Black Hills Energy is seeking authority to reduce rates by $5.5 million. Utility representatives said they don’t know how much of a reduction the average residential customer can expect until a decision is made.

The Wyoming Tribune Eagle reports the company has already lowered rates in some Colorado and Nebraska communities.

In Nebraska, natural gas customers on average were expected to see a $9 reduction in their energy bills.

The tax cut lowered corporate tax rates from 35 percent to 21 percent.

Black Hills has 1.2 million customers in eight states and is Cheyenne’s main electric utility.

Legislative committee endorsed lodging tax proposal

(AP) – A bill that would levy a 5 percent lodging tax in Wyoming has won the endorsement of a legislative panel.

The bill endorsed Thursday by the Joint Revenue Committee will be presented to the full Legislature when it meets in January.

Before approving the proposal, the committee wrestled with how to account for cities and counties that already levy a lodging tax. The concern was that the new statewide tax would impose too high of a tax burden.

The panel decided the best solution was to delay part of the statewide tax in jurisdictions with lodging taxes until those local taxes expire.

Under the proposal, 3 percent of the statewide tax will fund tourism promotion efforts.
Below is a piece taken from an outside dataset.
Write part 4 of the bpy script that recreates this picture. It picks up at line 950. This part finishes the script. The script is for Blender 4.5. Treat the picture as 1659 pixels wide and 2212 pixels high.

The other 2 percent of the tax will go to local governments.

Panel endorses tobacco tax compact bill

(AP) – An interim legislative panel has endorsed a bill that would seek a compact between the state of Wyoming and its two tribes on levying tobacco taxes.

Currently, tobacco products sold on the Wind River Indian Reservation are not subject to state taxes, meaning they are cheaper to purchase on the reservation than elsewhere in the state.

The draft bill endorsed Wednesday by the Joint Revenue Committee directs the governor to negotiate a compact with the Northern Arapaho and Eastern Shoshone tribes to levy the same amount of taxes on tobacco products sold on the reservation.

In exchange, the tribes would keep the revenue from the tax and be able to spend the money as they wish.

The bill will be presented to the full Legislature when it meets in January.